Mes chères contrariées, mes chers contrariens !
Voilà, je vous avais promis un petit voyage en Espagne, alors partons pour la péninsule ibérique, où évidemment, comme vous ne pouvez pas l’ignorer tout va mieux que bien, la situation est totalement sous contrôle et l’euro ne risque rien, puisque Mario Draghi, notre gouverneur a encore redit, pas plus tard qu’en fin de semaine dernière, que sa sœur Anne voyait revenir la croissance en Europe pour la seconde moitié de cette année. Elle est sympa tout de même cette sœur Anne. Elle ne voit que ce que l’on souhaite que l’on voit.
C’est un article des plus sérieux puisqu’il se trouve dans El Pais le principal quotidien espagnol.
« Avec la crise de Bankia on a pensé que l’Espagne pouvait sortir de l’euro »
Voilà donc le titre de cet article qui en dit long sur ce qui se dit publiquement lors des crises et ce qui se pense officieusement dans les différentes alcôves du pouvoir. Nous en avions eu une autre illustration, en France cette fois, quand François Baroin, alors ministre de l’économie, convoquait une réunion ultra-secrète sur une éventuelle explosion de la monnaie unique alors que sur les plateaux de télévision toutes les plus grandes autorités de l’état nous expliquaient qu’il n’y avait strictement rien à craindre. C’est le fameux syndrome du nuage radioactif de Tchernobyl. C’est lorsque les autorités compétentes commencent à vous dire qu’il ne faut pas vous inquiéter que vous devez commencer à vous poser des questions (à défaut de vous affoler inutilement, les mamamouchis aussi peuvent avoir raison et dire la vérité bien que ce soit rare…)
Remarquez on les comprend. Imaginez un instant votre ministre de l’économie dire « l’euro va exploser, ce bidule ne tiendra jamais, vous allez perdre toutes vos économies et vous serez ruinés dans d’horribles souffrances monétaires »… résultats ? Une panique sans nom et un beau bordel en moins d’une heure partout en France.
Bref, revenons-en à notre article d’El Pais. C’est donc l’ancien gouverneur de la Banque d’Espagne, Miguel Ángel Fernández Ordóñez qui était entendu par un Juge. Alors il a été obligé d’expliquer qu’il avait eu peur lors de la crise occasionnée par la chute de Bankia, que l’Espagne soit en cessation de paiement, ou sorte de l’euro. Peut-être les deux, mais ça il ne l’a pas dit, c’est moi qui le rajoute.

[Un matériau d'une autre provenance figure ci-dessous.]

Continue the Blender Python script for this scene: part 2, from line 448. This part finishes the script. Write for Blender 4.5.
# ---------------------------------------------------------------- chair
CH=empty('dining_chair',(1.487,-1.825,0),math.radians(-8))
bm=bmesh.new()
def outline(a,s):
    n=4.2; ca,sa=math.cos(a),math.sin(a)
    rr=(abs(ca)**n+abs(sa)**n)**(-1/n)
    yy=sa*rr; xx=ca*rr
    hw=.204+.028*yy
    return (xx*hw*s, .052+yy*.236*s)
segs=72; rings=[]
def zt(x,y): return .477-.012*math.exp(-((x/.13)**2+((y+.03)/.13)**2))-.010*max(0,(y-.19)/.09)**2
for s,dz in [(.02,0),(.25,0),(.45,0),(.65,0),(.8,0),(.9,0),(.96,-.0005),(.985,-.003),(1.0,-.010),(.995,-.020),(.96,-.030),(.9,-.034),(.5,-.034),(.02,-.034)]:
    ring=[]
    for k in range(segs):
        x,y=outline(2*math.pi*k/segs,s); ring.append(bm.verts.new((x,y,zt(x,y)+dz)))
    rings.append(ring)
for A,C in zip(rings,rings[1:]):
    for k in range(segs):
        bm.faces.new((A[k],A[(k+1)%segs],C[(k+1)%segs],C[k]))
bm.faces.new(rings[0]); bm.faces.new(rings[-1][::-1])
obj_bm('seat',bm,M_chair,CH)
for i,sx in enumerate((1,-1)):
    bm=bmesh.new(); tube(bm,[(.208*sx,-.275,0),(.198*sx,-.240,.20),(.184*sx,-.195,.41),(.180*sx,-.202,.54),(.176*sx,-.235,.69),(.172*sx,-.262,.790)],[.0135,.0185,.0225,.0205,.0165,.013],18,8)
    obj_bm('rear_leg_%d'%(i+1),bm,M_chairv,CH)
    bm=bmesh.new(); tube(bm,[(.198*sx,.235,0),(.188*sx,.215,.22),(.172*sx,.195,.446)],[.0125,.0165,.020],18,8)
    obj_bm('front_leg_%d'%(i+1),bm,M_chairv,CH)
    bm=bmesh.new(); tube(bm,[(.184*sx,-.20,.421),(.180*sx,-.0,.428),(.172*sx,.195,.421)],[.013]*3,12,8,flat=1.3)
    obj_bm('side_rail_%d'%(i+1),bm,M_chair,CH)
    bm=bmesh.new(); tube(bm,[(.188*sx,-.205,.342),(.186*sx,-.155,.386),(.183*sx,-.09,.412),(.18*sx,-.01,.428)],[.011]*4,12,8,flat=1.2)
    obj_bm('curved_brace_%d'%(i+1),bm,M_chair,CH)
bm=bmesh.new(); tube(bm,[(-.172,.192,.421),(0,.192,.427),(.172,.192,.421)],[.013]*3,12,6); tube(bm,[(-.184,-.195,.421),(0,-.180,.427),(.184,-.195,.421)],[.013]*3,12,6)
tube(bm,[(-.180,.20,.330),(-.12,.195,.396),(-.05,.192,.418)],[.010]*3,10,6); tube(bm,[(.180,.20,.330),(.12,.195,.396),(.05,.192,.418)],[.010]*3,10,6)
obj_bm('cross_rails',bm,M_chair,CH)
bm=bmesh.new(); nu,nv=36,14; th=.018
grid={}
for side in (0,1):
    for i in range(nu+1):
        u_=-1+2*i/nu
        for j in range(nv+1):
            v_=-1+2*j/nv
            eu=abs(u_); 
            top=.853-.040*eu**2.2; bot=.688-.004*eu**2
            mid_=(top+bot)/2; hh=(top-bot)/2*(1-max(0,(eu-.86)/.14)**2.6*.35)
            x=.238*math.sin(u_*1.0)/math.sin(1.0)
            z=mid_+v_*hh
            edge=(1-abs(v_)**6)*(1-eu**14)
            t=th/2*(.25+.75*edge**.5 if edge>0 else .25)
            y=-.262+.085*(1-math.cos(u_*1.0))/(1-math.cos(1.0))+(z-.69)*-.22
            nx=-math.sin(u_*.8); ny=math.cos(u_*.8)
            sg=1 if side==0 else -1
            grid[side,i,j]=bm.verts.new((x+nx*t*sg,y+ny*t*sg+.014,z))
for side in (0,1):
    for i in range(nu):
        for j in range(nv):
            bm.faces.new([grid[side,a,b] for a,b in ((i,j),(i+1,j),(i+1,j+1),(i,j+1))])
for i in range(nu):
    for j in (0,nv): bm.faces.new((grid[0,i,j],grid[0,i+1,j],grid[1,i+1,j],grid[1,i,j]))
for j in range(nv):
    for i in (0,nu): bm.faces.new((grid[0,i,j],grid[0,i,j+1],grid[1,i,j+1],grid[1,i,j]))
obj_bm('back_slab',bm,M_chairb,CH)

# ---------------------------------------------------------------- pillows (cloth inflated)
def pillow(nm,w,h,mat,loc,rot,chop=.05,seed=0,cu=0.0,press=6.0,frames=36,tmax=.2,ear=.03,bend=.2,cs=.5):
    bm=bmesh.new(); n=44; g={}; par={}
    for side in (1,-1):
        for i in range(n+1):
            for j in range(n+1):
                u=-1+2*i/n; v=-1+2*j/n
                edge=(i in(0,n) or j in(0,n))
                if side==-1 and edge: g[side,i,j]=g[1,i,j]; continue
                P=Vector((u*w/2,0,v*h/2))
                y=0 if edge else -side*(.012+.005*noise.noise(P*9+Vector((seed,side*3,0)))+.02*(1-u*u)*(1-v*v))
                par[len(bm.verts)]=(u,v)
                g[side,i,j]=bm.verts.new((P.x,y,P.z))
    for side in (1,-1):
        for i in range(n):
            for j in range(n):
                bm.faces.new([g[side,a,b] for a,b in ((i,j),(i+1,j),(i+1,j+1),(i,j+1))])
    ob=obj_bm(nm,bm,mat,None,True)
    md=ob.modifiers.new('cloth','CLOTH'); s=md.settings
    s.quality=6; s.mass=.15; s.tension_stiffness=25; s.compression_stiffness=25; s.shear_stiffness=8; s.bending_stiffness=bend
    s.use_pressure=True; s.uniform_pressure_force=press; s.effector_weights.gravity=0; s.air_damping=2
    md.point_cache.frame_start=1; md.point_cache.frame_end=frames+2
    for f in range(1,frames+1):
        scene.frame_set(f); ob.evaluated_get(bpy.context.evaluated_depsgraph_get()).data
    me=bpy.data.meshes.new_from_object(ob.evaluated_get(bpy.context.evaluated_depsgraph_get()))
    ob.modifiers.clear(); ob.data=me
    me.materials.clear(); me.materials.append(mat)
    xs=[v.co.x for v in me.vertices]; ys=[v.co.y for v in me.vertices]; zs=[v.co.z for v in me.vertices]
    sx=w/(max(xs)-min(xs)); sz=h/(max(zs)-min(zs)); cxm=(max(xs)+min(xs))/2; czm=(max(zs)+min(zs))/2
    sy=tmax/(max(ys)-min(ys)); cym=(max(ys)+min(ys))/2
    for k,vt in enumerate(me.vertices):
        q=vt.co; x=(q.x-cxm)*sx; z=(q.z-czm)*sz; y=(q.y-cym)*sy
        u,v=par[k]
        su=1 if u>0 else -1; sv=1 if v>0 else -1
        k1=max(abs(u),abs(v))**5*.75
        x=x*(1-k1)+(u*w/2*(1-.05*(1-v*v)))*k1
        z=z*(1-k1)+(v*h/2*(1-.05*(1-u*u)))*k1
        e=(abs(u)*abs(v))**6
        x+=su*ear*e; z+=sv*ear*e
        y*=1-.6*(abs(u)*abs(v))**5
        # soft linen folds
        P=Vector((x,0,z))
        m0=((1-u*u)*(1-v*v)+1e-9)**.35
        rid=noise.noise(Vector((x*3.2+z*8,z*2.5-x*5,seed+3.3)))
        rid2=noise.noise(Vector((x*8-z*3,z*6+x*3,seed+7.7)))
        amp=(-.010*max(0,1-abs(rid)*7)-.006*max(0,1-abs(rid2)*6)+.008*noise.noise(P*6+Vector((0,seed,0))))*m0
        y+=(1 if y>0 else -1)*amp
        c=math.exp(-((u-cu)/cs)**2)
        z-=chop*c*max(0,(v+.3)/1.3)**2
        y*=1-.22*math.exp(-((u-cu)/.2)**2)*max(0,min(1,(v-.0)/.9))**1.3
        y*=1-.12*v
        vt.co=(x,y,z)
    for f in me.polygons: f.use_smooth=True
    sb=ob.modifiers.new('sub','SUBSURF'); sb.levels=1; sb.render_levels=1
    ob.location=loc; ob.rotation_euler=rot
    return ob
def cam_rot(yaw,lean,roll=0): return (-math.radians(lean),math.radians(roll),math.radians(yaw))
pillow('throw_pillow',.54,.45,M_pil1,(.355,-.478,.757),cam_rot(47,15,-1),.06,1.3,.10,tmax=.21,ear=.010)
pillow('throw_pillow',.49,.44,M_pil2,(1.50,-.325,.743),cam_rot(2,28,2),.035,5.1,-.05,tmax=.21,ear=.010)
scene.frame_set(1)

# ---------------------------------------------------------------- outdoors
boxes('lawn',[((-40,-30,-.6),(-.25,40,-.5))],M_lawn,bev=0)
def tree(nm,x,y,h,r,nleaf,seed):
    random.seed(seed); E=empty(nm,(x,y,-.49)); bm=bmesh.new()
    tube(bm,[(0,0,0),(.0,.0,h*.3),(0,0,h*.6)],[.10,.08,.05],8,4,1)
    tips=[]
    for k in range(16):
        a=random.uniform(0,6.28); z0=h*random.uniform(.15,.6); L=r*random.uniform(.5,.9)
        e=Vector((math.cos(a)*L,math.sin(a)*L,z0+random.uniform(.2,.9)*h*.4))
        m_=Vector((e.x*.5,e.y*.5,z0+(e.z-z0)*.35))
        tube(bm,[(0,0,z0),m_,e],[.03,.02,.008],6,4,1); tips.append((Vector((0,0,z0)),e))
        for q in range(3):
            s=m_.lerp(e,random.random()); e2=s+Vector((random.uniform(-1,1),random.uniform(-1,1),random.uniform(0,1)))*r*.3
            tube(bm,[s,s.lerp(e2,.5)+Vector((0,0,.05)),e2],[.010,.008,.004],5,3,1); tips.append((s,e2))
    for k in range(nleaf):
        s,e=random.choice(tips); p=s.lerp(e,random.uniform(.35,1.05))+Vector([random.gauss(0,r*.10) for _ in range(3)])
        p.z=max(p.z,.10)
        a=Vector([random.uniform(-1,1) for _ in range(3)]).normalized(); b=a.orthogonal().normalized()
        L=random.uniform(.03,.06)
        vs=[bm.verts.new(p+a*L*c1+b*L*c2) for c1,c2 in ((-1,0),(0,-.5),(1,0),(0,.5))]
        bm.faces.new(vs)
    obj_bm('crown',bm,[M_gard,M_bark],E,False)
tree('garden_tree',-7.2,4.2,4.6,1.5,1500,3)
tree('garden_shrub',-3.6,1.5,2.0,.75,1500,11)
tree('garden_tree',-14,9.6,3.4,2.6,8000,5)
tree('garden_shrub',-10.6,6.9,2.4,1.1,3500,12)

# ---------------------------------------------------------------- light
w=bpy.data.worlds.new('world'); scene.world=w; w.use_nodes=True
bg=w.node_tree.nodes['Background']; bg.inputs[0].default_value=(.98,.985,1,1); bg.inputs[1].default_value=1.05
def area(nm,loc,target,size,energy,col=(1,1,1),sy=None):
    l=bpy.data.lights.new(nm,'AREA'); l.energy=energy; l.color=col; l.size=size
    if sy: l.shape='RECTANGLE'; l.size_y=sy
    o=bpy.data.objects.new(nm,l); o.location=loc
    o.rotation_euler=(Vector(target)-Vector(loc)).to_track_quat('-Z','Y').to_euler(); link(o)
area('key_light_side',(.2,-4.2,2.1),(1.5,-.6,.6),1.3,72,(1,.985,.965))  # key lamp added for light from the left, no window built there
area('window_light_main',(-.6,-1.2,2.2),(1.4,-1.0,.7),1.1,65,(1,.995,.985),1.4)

Il s’est également montré particulièrement sympa à l’égard de Rodrigo Rato qui dirigeait à ce moment-là Bankia puisqu’il a expliqué au juge que si tout le monde trouvait Rato compétent, ce type était en réalité mauvais, que non seulement il n’avait pas la capacité, mais qu’en plus ce n’était pas la bonne personne pour relever Bankia.
Des mauvais patrons, nous en avons pleins dans nos banques. Des esprits brillants, très diplômés, et qui obtiennent de fabuleux résultats tant que tout va bien. Dès que tout va mal… et bien, ils font au mieux comme le « benchmark » c’est-à-dire comme la moyenne des établissements auxquels ils se comparent…
Ce n’est pas cela un bon patron. Un patron brillant est quelqu’un capable d’anticiper une crise, de prendre les virages stratégiques à temps, et de s’en sortir quand le contexte économique devient délétère. C’est par exemple le cas du Pédégé de Renault, brillantissime dirigeant au salaire gargantuesque alors que Renault vend de moins en moins de voitures… Franchement je sais faire aussi (à moins que comme dit ma femme qui a toujours le mot pour me faire plaisir je sois capable d’en perdre plus).
Le problème encore une fois, c’est que les autorités de tutelle ne font pas grand-chose. Tout le monde se doutait ou savait que Bankia allait dans le mur et pourtant il ne s’est rien passé. Bankia est allée dans le mur.
Pour Miguel Ángel Fernández Ordóñez c’est Mario Draghi et Angela Merkel qui ont sauvé l’Espagne en disant que personne ne sortirait de l’euro et que la BCE ferait tout ce qu’il faut et que ce serait assez.
Il faut dire qu’en 2011, la Banque d’Espagne, concluait que Bankia était très solvable !! Et l’ex-gouverneur de conclure qu’à la fin de la semaine du 4 et 5 mai il a perdu le « superviseur » et a perdu le contrôle de la situation en ayant cette phrase mémorable et dûment consignée par le magistrat « je ne sais pas ce qui s’est passé… »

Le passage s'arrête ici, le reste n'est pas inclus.